Saturday, July 23, 2005

Upjohn, watered-down, turn around, attorney-client boogie

Okay, so it's getting late, and I had trouble getting a certain Brooks & Dunn tune out of my head when I was writing the title for this post...

The Fourth Circuit recently considered in In re Grand Jury Subpoena, No. 04-4410 (4th Cir. July 18, 2005) (PDF) whether three employees of AOL Time Warner could prohibit the Company from waiving the attorney-client privilege when responding to a grand jury subpoena for interview memos generated during the internal investigation. The case is a good reminder about the importance of so-called "Upjohn warnings" during internal investigations conducted by lawyers.

AOL Time Warner hired a law firm to conduct an internal investigation regarding AOL's relationship with a company called Purchase Pro, Inc. The attorneys conducted interviews with several of AOL's employees. Normally, attorneys conducting internal investigations are strongly encouraged to issue "Upjohn warnings," to the employees, named for Upjohn v. United States, 449 U.S. 383, 389 (1981). The investigating counsel should warn each interviewed employee at the beginning of the interview that:

(1) counsel represents only the company, and not the employee personally;
(2) the attorney-client privilege under which the interview is conducted belongs solely to the company; and
(3) only the company will decide whether any facts learned in the interview will be shared with any third party, including government officials.

The investigating attorneys in this case gave a variation of the Upjohn warnings that led to some confusion about who they represented. The attorneys stated
(1) "we represent the company" (so far, so good);
(2) "these conversations are privileged, but the privilege belongs to the company and the company decides whether to waive it. If there is a conflict, the attorney-client privilege belongs to the company" (again, no problem); and
(3) "we can represent you as long as no conflict appears" (ouch).

That last part seemed to cause the most confusion with the employees. The Fourth Circuit panel held that all of the "essential touchstones for the formation of an attorney-client relationship between the investigating attorneys and the appellants were missing at the time of the interviews." However, it also called the warnings "watered down 'Upjohn warnings'" that created "a potential legal and ethical mine field."

The district court denied the motion to quash as to all of the employees, and the unanimous panel of the Fourth Circuit affirmed.
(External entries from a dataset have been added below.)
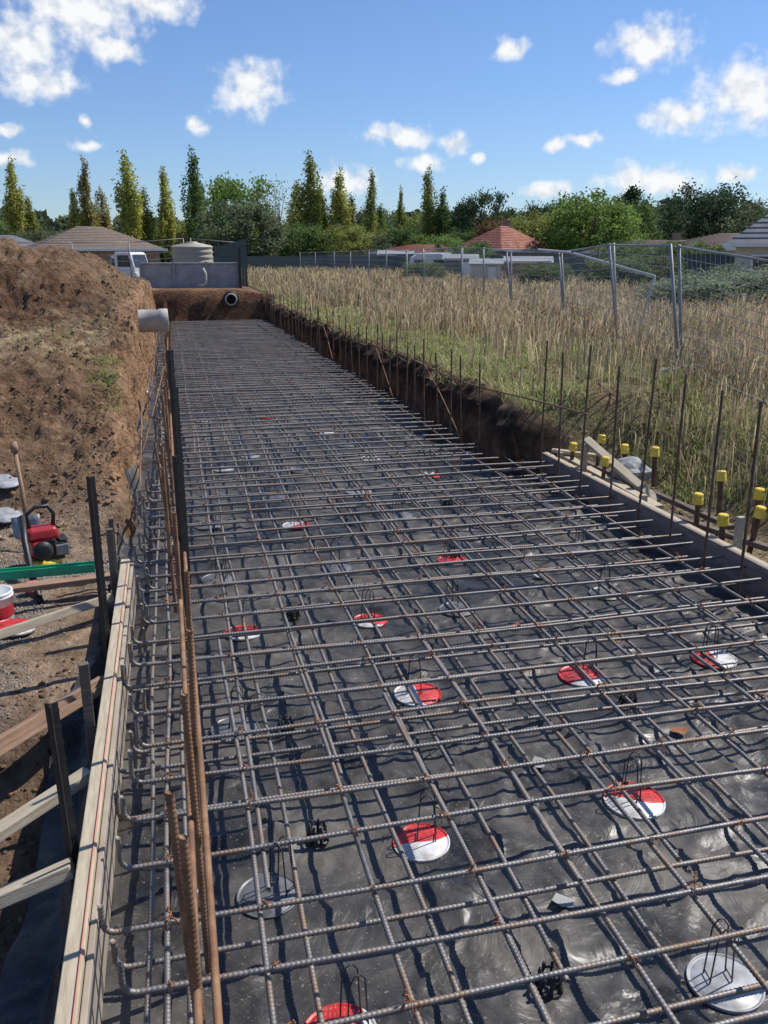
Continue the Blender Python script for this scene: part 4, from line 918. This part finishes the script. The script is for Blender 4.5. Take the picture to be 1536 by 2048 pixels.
cb=n.new('ShaderNodeCombineXYZ');l.new(azn,cb.inputs[0]);l.new(eln,cb.inputs[1])
nz=n.new('ShaderNodeTexNoise');nz.inputs['Scale'].default_value=.5;nz.inputs['Detail'].default_value=6;nz.inputs['Roughness'].default_value=.55;l.new(cb.outputs[0],nz.inputs['Vector'])
ds=n.new('ShaderNodeVectorMath');ds.operation='MULTIPLY_ADD';l.new(nz.outputs['Color'],ds.inputs[0]);ds.inputs[1].default_value=(1.8,1.3,0);ds.inputs[2].default_value=(-.9,-.65,0)
pos=n.new('ShaderNodeVectorMath');pos.operation='ADD';l.new(cb.outputs[0],pos.inputs[0]);l.new(ds.outputs[0],pos.inputs[1])
CL=[(-7,10.8,3.4,2.0),(-3.8,12.6,4.2,2.2),(.4,13.3,2.6,1.2),(-6.4,9.1,2.8,1.1),(-2.3,11.0,2.0,.9),(5.6,9.3,2.5,1.8),(2.2,7.2,1.1,.65),(-4.1,6.15,1.2,.45),(-8.2,6.7,1.3,.5),(-8.4,5.2,1.4,.6),
(14.7,6.7,2.7,.9),(15.8,5.3,1.4,.7),(17.9,6.3,.9,.7),(11.2,4.3,2.2,1.1),(21,11.3,1.1,.8),(28.9,11.2,2.8,1.5),(27.6,9.7,1.2,.5),(30.8,7.4,2.6,1.1),(34.5,8.4,3.4,2.4),(29.6,4.0,3.8,1.15),(25.6,6.4,1.3,.5),(23.9,6.2,.8,.45),(23.7,3.7,1.9,.6),(34.4,4.4,1.5,.5),(-14,9,4,2),(42,7,5,2),(48,14,6,3),(-20,15,6,3),(20,24,7,3),(-5,28,8,3),(37,22,6,3),(60,10,7,3),(-40,12,8,3),(-3.9,7.3,.5,.35),(19.0,5.6,.6,.4)]
dist=None
for (a,e_,ww,hh) in CL:
    s1=n.new('ShaderNodeVectorMath');s1.operation='SUBTRACT';l.new(pos.outputs[0],s1.inputs[0]);s1.inputs[1].default_value=(a,e_,0)
    s2=n.new('ShaderNodeVectorMath');s2.operation='MULTIPLY';l.new(s1.outputs[0],s2.inputs[0]);s2.inputs[1].default_value=(1/ww,1/hh,0)
    s3=n.new('ShaderNodeVectorMath');s3.operation='LENGTH';l.new(s2.outputs[0],s3.inputs[0])
    dist=s3.outputs['Value'] if dist is None else mth('MINIMUM',dist,s3.outputs['Value'])
nz2=n.new('ShaderNodeTexNoise');nz2.inputs['Scale'].default_value=.9;nz2.inputs['Detail'].default_value=8;nz2.inputs['Roughness'].default_value=.53;l.new(cb.outputs[0],nz2.inputs['Vector'])
val=mth('ADD',mth('SUBTRACT',1.0,dist),mth('MULTIPLY',mth('SUBTRACT',nz2.outputs['Fac'],.5),1.7))
mr=n.new('ShaderNodeMapRange');mr.interpolation_type='SMOOTHSTEP';mr.inputs['From Min'].default_value=-.08;mr.inputs['From Max'].default_value=.85;l.new(val,mr.inputs['Value'])
off=n.new('ShaderNodeVectorMath');off.operation='ADD';l.new(cb.outputs[0],off.inputs[0]);off.inputs[1].default_value=(.25,.55,0)
nz3=n.new('ShaderNodeTexNoise');nz3.inputs['Scale'].default_value=.9;nz3.inputs['Detail'].default_value=5;l.new(off.outputs[0],nz3.inputs['Vector'])
shd=mth('SUBTRACT',nz2.outputs['Fac'],nz3.outputs['Fac'])
sr=n.new('ShaderNodeMapRange');sr.inputs['From Min'].default_value=-.25;sr.inputs['From Max'].default_value=.04;l.new(shd,sr.inputs['Value'])
cc=n.new('ShaderNodeMix');cc.data_type='RGBA';l.new(sr.outputs[0],cc.inputs[0]);cc.inputs[6].default_value=(5.4,5.8,6.5,1);cc.inputs[7].default_value=(7.6,7.7,7.8,1)
tint=n.new('ShaderNodeMix');tint.data_type='RGBA';tint.blend_type='MULTIPLY';tint.inputs[0].default_value=1;l.new(sky.outputs[0],tint.inputs[6]);tint.inputs[7].default_value=(.66,.79,1.03,1)
fm=n.new('ShaderNodeMix');fm.data_type='RGBA';l.new(mr.outputs[0],fm.inputs[0]);l.new(tint.outputs[2],fm.inputs[6]);l.new(cc.outputs[2],fm.inputs[7])
l.new(fm.outputs[2],bg.inputs['Color'])
sd=bpy.data.lights.new('sun','SUN');sd.energy=5.0;sd.angle=math.radians(.5);sd.color=(1,.955,.88)
so=bpy.data.objects.new('sun',sd);COL.objects.link(so)
dv=Vector((SUN.x*math.cos(el),SUN.y*math.cos(el),math.sin(el)));so.rotation_euler=dv.to_track_quat('Z','Y').to_euler();so.location=(20,10,30)
cd=bpy.data.cameras.new('camera');cam=bpy.data.objects.new('camera',cd);COL.objects.link(cam);S.camera=cam
cam.location=(0,0,2.0);cam.rotation_euler=(math.radians(90-16.63),0,math.radians(-13.55))
cd.sensor_fit='VERTICAL';cd.sensor_height=24;cd.lens=20.37;cd.clip_end=9000;cd.clip_start=.02
S.view_settings.view_transform='Standard';S.view_settings.look='None';S.view_settings.exposure=0
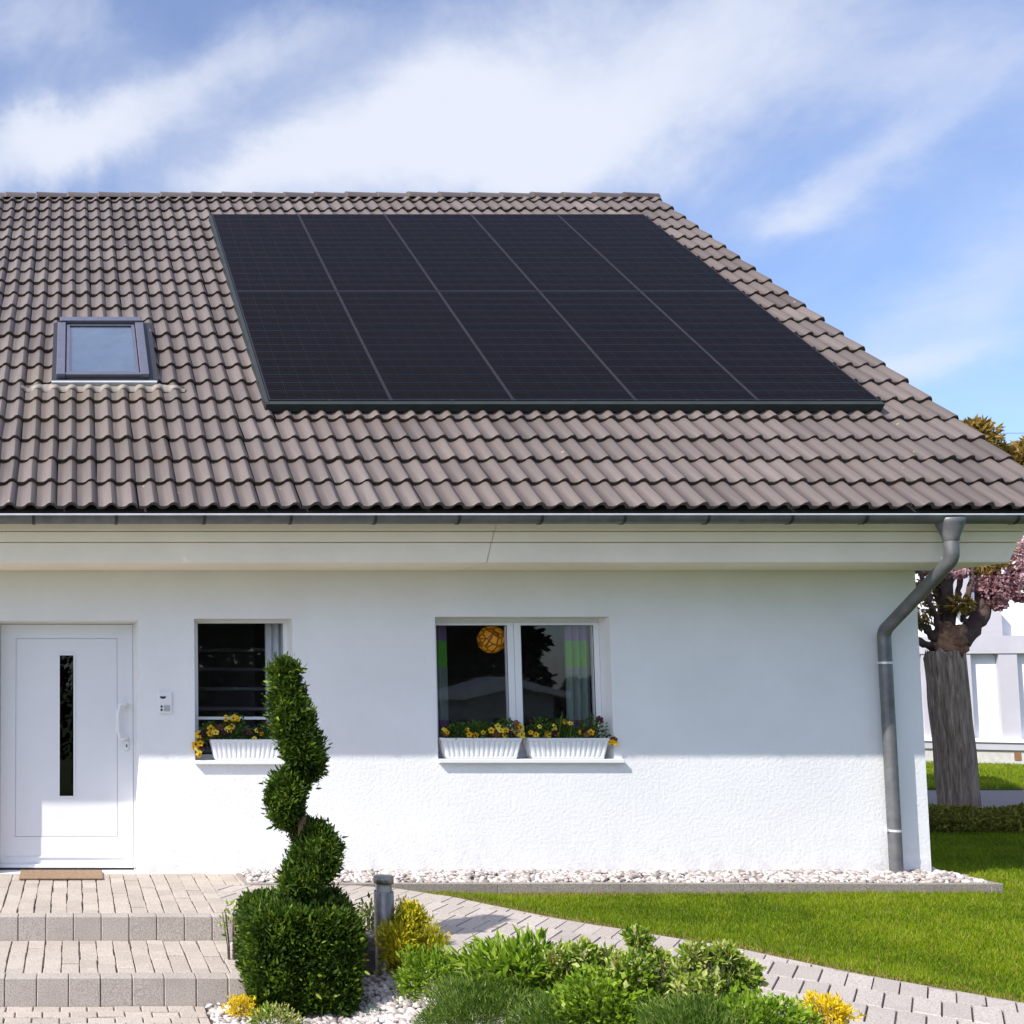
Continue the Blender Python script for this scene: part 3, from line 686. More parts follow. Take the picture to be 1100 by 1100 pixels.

It reiterated that "[a]n individual’s subjective belief that he is represented is not alone sufficient to create an attorney-client relationship." The troublesome statement that the attorneys "could" represent the individuals was insufficient "to establish the reasonable understanding that they were representing" the employees.

The moral to the story here is that when you do an internal investigation, have a script ready to read to each employee that contains the Upjohn warnings, and do not deviate from it. Follow up the interview with a written memorandum of the warnings. Better yet, write out the warnings and have the employees read and sign them before the interview begins. Otherwise, you may be creating an attorney-client relationship with both the company and its employee, and you may have to withdraw where, as here, a conflict arises.